Although the subtitle of the book is "How the Women of Columbia Shaped the Way We Think About Sex and Politics," Rosenberg says that "it's a story that can't be told without attention to the Barnard angle."
"Barnard was unique among colleges affiliated with research universities in having its own faculty," she says. The faculty quickly became committed to preparing their students for higher education opportunities that were opening up. And, adds Rosenberg, "because the faculty was committed to this, Barnard sent more women on to get PhDs in 1920-1970 than any other college its size."
Rosenberg will give a lecture on the book on Wednesday, November 3 at 6 p.m. at the Teatro at the Italian Academy, 1161 Amsterdam Avenue.
Ironically, Barnard had its own faculty because John W. Burguess, the head of graduate faculty of political science at Columbia in the 1890s, did everything he could to dissuade his colleagues from teaching at Barnard. Having no other recourse, Barnard won permission of the Columbia Board to hire its own faculty.
"So he created the very thing he most feared," she says, "the conditions under which Columbia would be the leader of educating women in higher education."
And, the book explains, the effects rippled from there. Those Columbia and Barnard graduates, having changed the terms of discussion on a local level, contributed to a more expansive understanding of governmental responsibility and the rise of modern feminism. Sociologist Elsie Clews Parsons (BC, 1896, CU 1897, 1899) led the way by sending her students into the city's immigrant neighborhoods to study housing, health, and working conditions, while exhorting them to fight for sexual freedom, birth control, and the right to vote. Through her work and that of the many women who followed, critical elements of American welfare policy and modern feminism took shape.

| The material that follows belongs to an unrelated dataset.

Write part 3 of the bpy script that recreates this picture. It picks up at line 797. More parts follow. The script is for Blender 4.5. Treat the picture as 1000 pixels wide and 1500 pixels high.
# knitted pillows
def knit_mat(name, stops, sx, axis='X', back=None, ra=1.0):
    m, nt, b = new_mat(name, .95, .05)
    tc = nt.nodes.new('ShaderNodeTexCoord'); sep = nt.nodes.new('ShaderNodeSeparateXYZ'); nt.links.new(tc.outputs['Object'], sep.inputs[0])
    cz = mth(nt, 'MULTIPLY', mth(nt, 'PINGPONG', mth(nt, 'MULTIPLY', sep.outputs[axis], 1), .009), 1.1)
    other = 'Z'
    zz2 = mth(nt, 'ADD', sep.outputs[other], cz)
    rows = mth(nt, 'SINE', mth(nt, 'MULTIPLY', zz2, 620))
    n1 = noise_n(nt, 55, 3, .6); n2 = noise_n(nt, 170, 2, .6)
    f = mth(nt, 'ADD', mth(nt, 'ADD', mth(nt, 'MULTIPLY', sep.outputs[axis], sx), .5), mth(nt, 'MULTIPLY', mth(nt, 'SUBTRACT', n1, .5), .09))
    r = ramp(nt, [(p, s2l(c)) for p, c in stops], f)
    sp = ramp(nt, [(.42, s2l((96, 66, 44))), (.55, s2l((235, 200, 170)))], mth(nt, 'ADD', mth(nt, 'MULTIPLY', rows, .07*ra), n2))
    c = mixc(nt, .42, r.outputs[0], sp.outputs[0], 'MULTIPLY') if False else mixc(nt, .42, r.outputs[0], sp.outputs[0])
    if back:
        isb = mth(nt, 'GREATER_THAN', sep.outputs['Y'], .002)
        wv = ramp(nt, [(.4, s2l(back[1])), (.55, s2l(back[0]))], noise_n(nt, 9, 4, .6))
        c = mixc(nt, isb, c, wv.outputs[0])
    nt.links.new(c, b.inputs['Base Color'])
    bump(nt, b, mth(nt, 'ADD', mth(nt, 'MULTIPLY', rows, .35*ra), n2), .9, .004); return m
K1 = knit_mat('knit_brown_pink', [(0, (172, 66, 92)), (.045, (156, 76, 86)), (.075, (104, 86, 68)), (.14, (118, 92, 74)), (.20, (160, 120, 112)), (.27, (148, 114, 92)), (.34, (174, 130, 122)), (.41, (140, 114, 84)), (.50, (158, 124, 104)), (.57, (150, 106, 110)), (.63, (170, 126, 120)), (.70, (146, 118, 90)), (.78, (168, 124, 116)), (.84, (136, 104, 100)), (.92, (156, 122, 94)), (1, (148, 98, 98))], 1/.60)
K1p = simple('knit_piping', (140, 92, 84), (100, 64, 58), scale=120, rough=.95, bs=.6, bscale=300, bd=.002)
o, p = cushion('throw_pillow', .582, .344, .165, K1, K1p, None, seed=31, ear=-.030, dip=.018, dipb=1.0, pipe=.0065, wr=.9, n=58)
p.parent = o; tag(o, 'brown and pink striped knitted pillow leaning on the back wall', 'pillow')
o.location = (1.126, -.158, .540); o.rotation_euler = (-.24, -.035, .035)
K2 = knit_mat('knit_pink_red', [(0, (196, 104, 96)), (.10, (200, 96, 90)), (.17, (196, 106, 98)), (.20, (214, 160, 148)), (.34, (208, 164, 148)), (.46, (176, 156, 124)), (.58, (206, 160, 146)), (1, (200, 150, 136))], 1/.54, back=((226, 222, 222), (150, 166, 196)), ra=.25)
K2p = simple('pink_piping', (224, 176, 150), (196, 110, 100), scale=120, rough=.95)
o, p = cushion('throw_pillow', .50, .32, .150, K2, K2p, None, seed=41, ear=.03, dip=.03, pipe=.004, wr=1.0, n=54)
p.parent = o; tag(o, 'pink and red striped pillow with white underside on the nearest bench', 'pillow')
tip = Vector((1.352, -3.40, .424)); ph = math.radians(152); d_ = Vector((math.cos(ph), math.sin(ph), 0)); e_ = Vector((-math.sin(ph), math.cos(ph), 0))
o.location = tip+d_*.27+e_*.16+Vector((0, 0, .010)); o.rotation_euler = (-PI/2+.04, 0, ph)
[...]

Rosenberg was inspired to write the book to coincide with Columbia's 250 th anniversary, this year. She has been teaching at Barnard since 1984, and next semester she will teach "American Women in the 20 th Century" and "The 14 th Amendment and Its Uses." The chair of the American Studies Program, Rosenberg also administers, woth Dean Vivian Taylor, the Mellon Mays Undergraduate Fellowship Program, which encourages minority students, and others with a demonstrated commitment to racial diversity, to pursue academic careers.